Assalaamu’alaikum Oktober!
Bolehkah aku menyapa meski penghujung akhir Oktober ini mendung pekat?
Berkelabu dihujani tetes-tetes kemunafikan petinggi negeri berpangkat. Bertakhta di atas derita-derita rakyat. Lalu terbahak bersama gelimang harta tuk digelari hebat.
Pagi berkabut terhenti sejenak di tanggal 28 bulan ini. Sekitar seminggu sebelumnya reformasi 98 seolah terulang kembali. Indonesia krisis demokrasi. Pembelaan tentang nasib rakyat berakhir bui. Para pembela berwujud pemuda ditahan polisi. Dihantam batu tanpa hati. Yang bertugas mengayomi malah berbuat anarkis tak bernaluri. DARURAT. Satu kata itu layak tuk menggambarkan negeri ini. Negeri yang seharusnya menjadi nirwana bumi. Kini berubah garang berlautkan korupsi.
Hhh… kenangan di tanggal 28 ini membawa diri kepada kisah usang di masa lalu. Sebuah cerita sederhana bertokohkan para pemuda satu tuju. Semangat juang, tetes darah, bahkan nyawa. Segala pengorbanan diikhlaskan tulus demi kibaran Sang Merah putih merdeka bebas di udara. Dibantu angin untuk gerak indahnya. Lalu dibantu langit untuk pemanis latarnya. Lengkap dengan bahasa, bangsa, dan tanah air yang berbeda namun satu jua.
Berselang 17 tahun jaraknya dari 1928. Akhirnya apa yang ditanam dapat dituai juga.

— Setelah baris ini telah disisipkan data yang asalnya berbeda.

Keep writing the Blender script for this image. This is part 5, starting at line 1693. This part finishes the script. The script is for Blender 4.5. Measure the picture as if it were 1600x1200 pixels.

Tahun 1945 Indonesiaku terbebas dari penjajah. Semua nyawa dan harapan jadilah tak sia-sia. Namun lidah ini seakan kelu tuk berkata “merdeka”. Sebab yang dikata tidak sesuai dengan apa yang dirasa.
Sekarang pun rasanya masih sama seperti dulu, TERJAJAH. Bedanya, perkembangan zaman membuat Si Penjajah bersembunyi di balik pejabat berdasi.
Dan tepat di hari ini, Sabtu 28 Oktober 2017 para pemuda dari generasi baru berkumpul di bawah satu atap yang sama. Berbalut almamater hijau kebanggaan untuk Sang NKRI kesayangan. Semoga apa yang sedang dipelajari saat ini dapat berguna untuk bangsa di masa depan nanti. Memang terbilang sebuah mimpi, tapi suatu cita yang tercapai haruslah diawali dengan mimpi.
Apa yang kami beri memang belum seberapa. Terkhusus lagi diri ini. Setidaknya kami izin mencoba berkontribusi lewat karya. Agar tersampai maksud kepada mereka. Ya, mereka para wakil rakyat Indonesia. Bahwasannya pemuda bukanlah singa liar yang lepas dari hutan belantara. Lalu, tiba-tiba menyerang dengan ganasnya. Bukan, bukan seperti itu maksudnya.
Kami hanya ingin bersuara. Mewakilkan sesiapa saja. Khususnya rakyat yang masih bungkam terpaksa.
Tapi mengapa pemuda kami malah disiksa? Hingga darah terus menghujani tubuh dengan perihnya.
Di mana telinga para petinggi ketika kami bersuara menuntut hak dan bukti nyata? Di mana mata (terkhusus mata hati) para petinggi ketika masih banyak rakyatnya miskin dan semakin menderita? Bukankah telinga dan mata para tuan masih berfungsi dengan baik?
Tuan-tuan sekalian terlalu mengutamakan nafsu pribadi di atas derita rakyat dan tanggung jawab tuan sendiri. Padahal sejatinya tanggung jawab itu akan dipertanyakan oleh-Nya di akhirat nanti.
Untuk itu, sudah menjadi tanggung jawab para pemuda agar bergerak, khususnya para mahasiswa. Karena di atas pundak mahasiswa terdapat amanah besar dari rakyat. Mari, semangat bermanfaat! Tebar manfaat agar sumpah pemuda bukanlah sekadar sumpah, melainkan bukti nyata yang tidak kelabu.